Eventually he withdrew from public life and settled at Gordon's Bay. Later his daughter, Dr. Bessie Reitz, looked after him at his house Botuin, near Leeuwenhof, Tamboers Kloof. To the end he occupied himself with writing and translation. On March 27, 1934 he took ill while he was translating a psalm and died within a few hours. Three days later the State funeral began at the Groote Kerk; he was buried in Woltemade Cemetery, Maitland.
Francis William Reitz's long and fruitful life was a colourful one in that he played an active part in many of the important events of the South African history of his time. His career was varied and his influence was wide because of the important contributions he made in judicial, political and cultural spheres in the Cape Colony, the Orange Free State, and the Transvaal. He was a steadfast man with strong convictions, and never abandoned his views because of either praise or censure.
He retained his natural simplicity in the highest posts and always was accessible, open-hearted, generous and sympathetic towards his fellow-men.

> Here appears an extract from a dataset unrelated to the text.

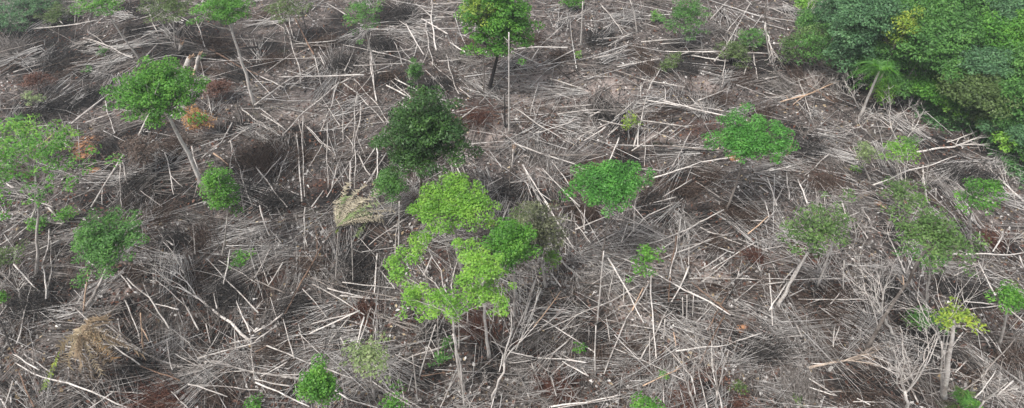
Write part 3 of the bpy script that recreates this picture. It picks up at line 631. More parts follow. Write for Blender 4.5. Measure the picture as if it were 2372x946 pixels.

Like his father, he was a man of the people, a statesman, a poet and above all, a great communicator. He abjured formality and the trappings of his high offices; a cousin recalls meeting him on his way down the Government Avenue to the Senate in Cape Town, in earnest conversation with a coloured washer woman whose basket he was helping to carry!
Reitz's name lives on in the Orange Free State where a town was named after him in 1889. The village of Cornelia in North Eastern Orange Free State, 155 km from Johannesburg on the road to Durban was established in 1917 and named in honour of President Reitz's second wife. The locality is best known for a farm 10 km north of the village which is the site of one of the most famous fossil beds in the Orange Free State. In December 1923 an honorary doctorate of Laws was conferred on him by the University of Stellenbosch. A ship, the President Reitz (7,176 tons), was named after him but was wrecked near Port Elizabeth in 1947. There are numerous busts, statues and paintings of him in South Africa.